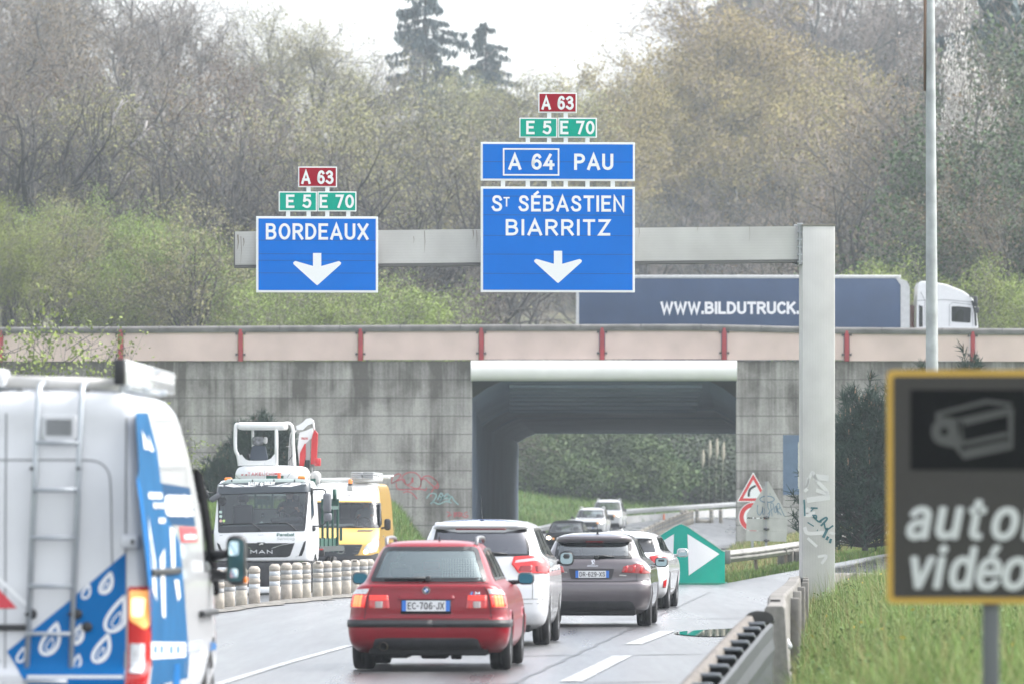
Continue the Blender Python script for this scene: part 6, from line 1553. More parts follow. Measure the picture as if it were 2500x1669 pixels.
for sg in (1, -1):
    def fl_(t, z, off=0.0, sg=sg): return CS.wrap(sg)(t, z, off)
    o = MB(); patch(o, fl_, rpoly([(-.475, 1.085), (-.40, .965), (.05, .955), (.09, 1.05), (.06, 1.15), (-.06, 1.195), (-.40, 1.175)], .02), .016, 0, .015); lm = o.build("tail_lamp", mat("bright_red_lens", (.60, .018, .02), .15, coat=.8, emit=(1, .05, .04), estr=.08), mp)
    o = MB(); patch(o, fl_, rpoly([(-.43, 1.095), (-.20, 1.115), (-.08, 1.12), (-.08, 1.15), (-.20, 1.15), (-.40, 1.128)], .008), .019, 0, .003); o.build("clear_stripe", mat("pale_pink_lens", (.62, .45, .46), .2, coat=.6), lm)
    for a_ in ([(-.40, .985), (-.22, .98), (-.20, 1.06), (-.36, 1.06)], [(-.17, .98), (.03, .975), (.05, 1.03), (.0, 1.06), (-.17, 1.06)]):
        o = MB(); patch(o, fl_, rpoly(a_, .02), .019, 0, .003); o.build("inner_lens", mat("deep_red_lens", (.30, .008, .01), .1, coat=1.0), lm)
o = MB()
for sg in (1, -1): stroke(o, CS.wrap(sg), [(-.21, z) for z in np.linspace(.62, 1.18, 10)], .010, 0, .003); stroke(o, CS.wrap(sg), [(t, .62) for t in np.linspace(-.9, .5, 16)], .010, 0, .003); stroke(o, CS.wrap(sg), [(t, .56) for t in np.linspace(-.5, .15, 8)], .008, 0, .003)
for y in (1.12, 2.07, 3.1): stroke(o, CS.side(1), [(y, z) for z in np.linspace(.35, 1.15, 8)], .012, 0, .003)
o.build("panel_seam", mat("grey_shut_line", (.25, .25, .25), .7), mp)
plate(mp, f, 0, .85, .52, .11, "")
for sg in (1, -1): side_mirror(mp, sg, .86, 3.0, 1.14, .20, .20, .06, BLACKP if sg > 0 else WP2, MIRROR)
for y in (1.35, 2.3, 3.1):
    o = MB(); o.box((CS.w(1.0) + .012, y, 1.0), (.03, .2, .035), 0, r=.012); o.build("door_handle", WP2, mp)
seats(mp, .4, 1.7, .55, 2, .55)

# ------------------------------------------------------------------ grey hatchback
GP = mat("brown_grey_metallic", (.115, .10, .108), .28, metal=.35, coat=1.0, var=.05)
hb = veh("hatchback", "brown grey hatchback with red claw tail lamps, in front of the white people carrier", "car", 1.255, 101.3, 3.2)
PS = Shape([(.20, .78, .32, 4.0), (.28, .85, .10, 4.15), (.40, .885, .03, 4.22), (.52, .90, .0, 4.25), (.66, .90, .01, 4.25), (.70, .895, .06, 4.24), (.73, .89, .085, 4.2), (.90, .875, .09, 4.0), (.99, .83, .11, 3.6), (1.035, .77, .14, 3.35), (1.06, .735, .17, 3.25), (1.20, .675, .28, 2.9), (1.33, .615, .40, 2.55), (1.36, .595, .36, 2.45), (1.39, .57, .36, 2.38), (1.43, .48, .50, 2.2), (1.455, .36, .75, 1.95), (1.465, .2, 1.05, 1.6)], bow=.08, rc=.2)
rw = rpoly([(-.61, 1.052), (.61, 1.052), (.575, 1.30), (.50, 1.345), (-.50, 1.345), (-.575, 1.30)], .02)
sw = [rpoly([(.55, 1.12), (.95, 1.07), (.95, 1.33), (.75, 1.33)], .05), rpoly([(1.0, 1.065), (1.75, 1.04), (1.75, 1.36), (1.0, 1.34)], .04), rpoly([(1.8, 1.04), (2.95, 1.03), (2.3, 1.36), (1.8, 1.37)], .04)]
common_car(hb, PS, GP, 4.25, .90, rw, sw, rpoly([(-.66, 1.05), (.66, 1.05), (.54, 1.34), (-.54, 1.34)], .05), glass_mat("hatch_glass", (.55, .60, .61), ior=2.6, refl=(.85, .9, .93)), GLASS_DK, (.82, 3.44), .315, .225, nframe=.05, underz=(.17, .55))
f = PS.near
o = MB(); patch(o, f, rpoly([(-.56, 1.345), (-.3, 1.352), (.3, 1.352), (.56, 1.345), (.55, 1.372), (-.55, 1.372)], .012), .045, 0, .05); o.build("roof_spoiler", GP, hb)
o = MB(); patch(o, f, [(-.12, 1.345), (.15, 1.345), (.15, 1.357), (-.12, 1.357)], .05, 0, .01); o.build("high_brake_lamp", mat("dim_red_strip", (.16, .01, .012)), hb)
for sg in (1, -1):
    def fl_(t, z, off=0.0, sg=sg): return PS.wrap(sg)(t, z, off)
    o = MB(); patch(o, fl_, rpoly([(-.44, .845), (-.10, .825), (.08, .83), (.10, .90), (.02, .965), (-.18, .975), (-.40, .93)], .014), .014, 0, .014); lm = o.build("tail_lamp", mat("deep_red_lens", (.30, .008, .01)), hb)
    for k in range(3):
        a = -.40 + k * .115; o = MB(); patch(o, fl_, [(a, .85), (a + .045, .845), (a + .085, .945), (a + .05, .945)], .017, 0, .003); o.build("claw_strip", LAMPRED, lm)
    o = MB(); patch(o, fl_, rpoly([(-.07, .89), (.05, .84), (.09, .885), (.0, .955), (-.09, .965)], .012), .018, 0, .003); o.build("clear_lens", LAMPCLR, lm)
o = MB(); patch(o, f, rpoly([(-.40, .745), (.34, .745), (.37, .885), (-.33, .885)][0:0] or [(-.34, .74), (.29, .74), (.33, .90), (-.38, .90)], .015), .004, 0, .0); o.build("plate_recess", mat("dark_grey_recess", (.04, .035, .04), .5), hb)
plate(hb, f, -.01, .815, .52, .11, "DR-629-XS", holder=False)
q = (0.0, 1.0); o = MB(); pf_ = lambda a, b, off: f(q[0] + a * .9, q[1] + b * .9 - .0, off)
stroke(o, pf_, [(-.03, .035), (-.012, .02), (-.03, .005), (-.01, .0), (.0, .03), (.02, .04), (.03, .025)], .012, 0, .009); stroke(o, pf_, [(-.005, .02), (.0, -.01), (-.02, -.04)], .014, 0, .009); stroke(o, pf_, [(.005, -.01), (.025, -.04)], .012, 0, .009); stroke(o, pf_, [(.02, .02), (.035, .0)], .010, 0, .009)
put_text(o, f, "PEUGEOT", 0, .934, .018, .165, 0, .008, bold=.02); put_text(o, f, "308", -.45, .835, .022, .09, 0, .008, bold=.02); stroke(o, f, [(.41, .80), (.52, .797)], .018, 0, .008); o.build("badge", CHROME, hb)
o = MB()
for sg in (1, -1):
    stroke(o, PS.wrap(sg), [(-.21, z) for z in (.70, .76, .82)], .010, 0, .003); stroke(o, PS.wrap(sg), [(t, .70 + .06 * max(0, (t + .45)) ) for t in np.linspace(-.9, .02, 14)], .018, 0, .004)
for y in (.98, 1.78, 2.85): stroke(o, PS.side(1), [(y, z) for z in np.linspace(.32, 1.03, 8)], .012, 0, .003)
o.build("panel_seam", mat("dark_grey_recess", (.04, .035, .04)), hb)
o = MB(); patch(o, f, rpoly([(-.72, .19), (.70, .19), (.62, .385), (.55, .40), (-.55, .40), (-.64, .385)], .02), .010, 0, .012); o.build("lower_valance", mat("dark_bumper_insert", (.035, .035, .038)), hb)
o = MB(); o.box((.05, f(0, 1.08).y - .03, 1.085), (.08, .05, .05), 0, r=.015); o.tube([(.02, f(0, 1.08).y - .03, 1.09), (.15, f(.1, 1.09).y - .025, 1.10), (.33, f(.3, 1.08).y - .015, 1.085)], [.02, .018, .007], 6, 0); o.build("rear_wiper", BLACKP, hb)
o = MB(); o.lathe([(.025, 0), (.014, .03), (.004, .05), (.002, .2), (0, .2)], 8, 0, Matrix.Translation((.05, .62, 1.44)) @ Matrix.Rotation(R(30), 4, 'X')); o.build("aerial", BLACKP, hb)
for sg in (1, -1): side_mirror(hb, sg, .82, 2.85, .985, .21, .16, .05, BLACKP, MIRROR)
seats(hb, .38, 1.15, .45, 2, .52); seats(hb, .38, 2.1, .45, 2, .55)
o = MB(); o.box((0, 3.2, .9), (1.3, .4, .14), 0, r=.05); o.build("dashboard", SEATM, hb)
for y in (1.6, 2.45):
    o = MB(); o.box((PS.w(.93) + .012, y, .93), (.03, .2, .03), 0, r=.012); o.build("door_handle", GP, hb)

# ------------------------------------------------------------------ second white car, leaving to the right
wc = veh("saloon_car", "white car half hidden behind the grey hatchback, ahead on its right", "car", 1.98, 120.5, 4.6)
WS = Shape([(.20, .78, .32, 4.3), (.30, .85, .08, 4.5), (.45, .88, .0, 4.6), (.68, .90, .02, 4.6), (.88, .885, .06, 4.4), (.98, .84, .10, 3.9), (1.03, .79, .16, 3.6), (1.06, .75, .22, 3.5), (1.28, .655, .55, 2.8), (1.34, .62, .55, 2.65), (1.38, .57, .62, 2.5), (1.42, .47, .78, 2.3), (1.44, .3, 1.1, 2.0)], bow=.09, rc=.22)
rw = rpoly([(-.66, 1.05), (.66, 1.05), (.57, 1.31), (-.57, 1.31)], .03)
sw = [rpoly([(.75, 1.10), (1.25, 1.05), (1.25, 1.32), (1.0, 1.32)], .05), rpoly([(1.3, 1.05), (2.1, 1.03), (2.1, 1.35), (1.3, 1.34)], .04), rpoly([(2.15, 1.03), (3.3, 1.02), (2.65, 1.34), (2.15, 1.36)], .04)]
common_car(wc, WS, WP2, 4.6, .90, rw, sw, rpoly([(-.66, 1.05), (.66, 1.05), (.55, 1.33), (-.55, 1.33)], .05), GLASS_DK, GLASS_DK, (.95, 3.65), .33, .225, nframe=.03, underz=(.18, .55))
for sg in (1, -1):
    o = MB(); patch(o, WS.wrap(sg), rpoly([(-.30, .86), (.05, .84), (.12, .95), (-.10, 1.0), (-.30, .97)], .02), .014, 0, .012); lm = o.build("tail_lamp", LAMPRED, wc)
    o = MB(); patch(o, WS.wrap(sg), [(-.06, .40), (.02, .40), (.02, .56), (-.06, .52)], .010, 0, .01); o.build("reflector", LAMPRED, wc)
    side_mirror(wc, sg, .84, 3.25, 1.03, .22, .17, .05, WP2 if sg < 0 else mat("silver_mirror_shell", (.5, .5, .5), .3, metal=.6), MIRROR)
o = MB()
for y in (1.28, 2.12, 3.1): stroke(o, WS.side(1), [(y, z) for z in np.linspace(.34, 1.0, 8)], .012, 0, .003)
stroke(o, WS.side(1), [(y, .36) for y in np.linspace(1.3, 3.2, 8)], .02, 0, .003)
o.build("panel_seam", mat("grey_shut_line", (.25, .25, .25)), wc)
o = MB(); o.lathe([(.03, 0), (.03, .02), (.0, .07)], 8, 0, Matrix.Translation((.0, .9, 1.425))); o.build("aerial_fin", WP2, wc)
for y in (1.75, 2.6):
    o = MB(); o.box((WS.w(.92) + .012, y, .92), (.03, .2, .03), 0, r=.012); o.build("door_handle", WP2, wc)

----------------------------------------

> **Short task**:
Restate exactly, please, only the lines between the start of the data and the line containing "seats(mp, .4, 1.7, .55, 2, .55)", both ends included, skipping the pictures.

> **Solution for this task**:
Continue the Blender Python script for this scene: part 6, from line 1553. More parts follow. Measure the picture as if it were 2500x1669 pixels.
for sg in (1, -1):
    def fl_(t, z, off=0.0, sg=sg): return CS.wrap(sg)(t, z, off)
    o = MB(); patch(o, fl_, rpoly([(-.475, 1.085), (-.40, .965), (.05, .955), (.09, 1.05), (.06, 1.15), (-.06, 1.195), (-.40, 1.175)], .02), .016, 0, .015); lm = o.build("tail_lamp", mat("bright_red_lens", (.60, .018, .02), .15, coat=.8, emit=(1, .05, .04), estr=.08), mp)
    o = MB(); patch(o, fl_, rpoly([(-.43, 1.095), (-.20, 1.115), (-.08, 1.12), (-.08, 1.15), (-.20, 1.15), (-.40, 1.128)], .008), .019, 0, .003); o.build("clear_stripe", mat("pale_pink_lens", (.62, .45, .46), .2, coat=.6), lm)
    for a_ in ([(-.40, .985), (-.22, .98), (-.20, 1.06), (-.36, 1.06)], [(-.17, .98), (.03, .975), (.05, 1.03), (.0, 1.06), (-.17, 1.06)]):
        o = MB(); patch(o, fl_, rpoly(a_, .02), .019, 0, .003); o.build("inner_lens", mat("deep_red_lens", (.30, .008, .01), .1, coat=1.0), lm)
o = MB()
for sg in (1, -1): stroke(o, CS.wrap(sg), [(-.21, z) for z in np.linspace(.62, 1.18, 10)], .010, 0, .003); stroke(o, CS.wrap(sg), [(t, .62) for t in np.linspace(-.9, .5, 16)], .010, 0, .003); stroke(o, CS.wrap(sg), [(t, .56) for t in np.linspace(-.5, .15, 8)], .008, 0, .003)
for y in (1.12, 2.07, 3.1): stroke(o, CS.side(1), [(y, z) for z in np.linspace(.35, 1.15, 8)], .012, 0, .003)
o.build("panel_seam", mat("grey_shut_line", (.25, .25, .25), .7), mp)
plate(mp, f, 0, .85, .52, .11, "")
for sg in (1, -1): side_mirror(mp, sg, .86, 3.0, 1.14, .20, .20, .06, BLACKP if sg > 0 else WP2, MIRROR)
for y in (1.35, 2.3, 3.1):
    o = MB(); o.box((CS.w(1.0) + .012, y, 1.0), (.03, .2, .035), 0, r=.012); o.build("door_handle", WP2, mp)
seats(mp, .4, 1.7, .55, 2, .55)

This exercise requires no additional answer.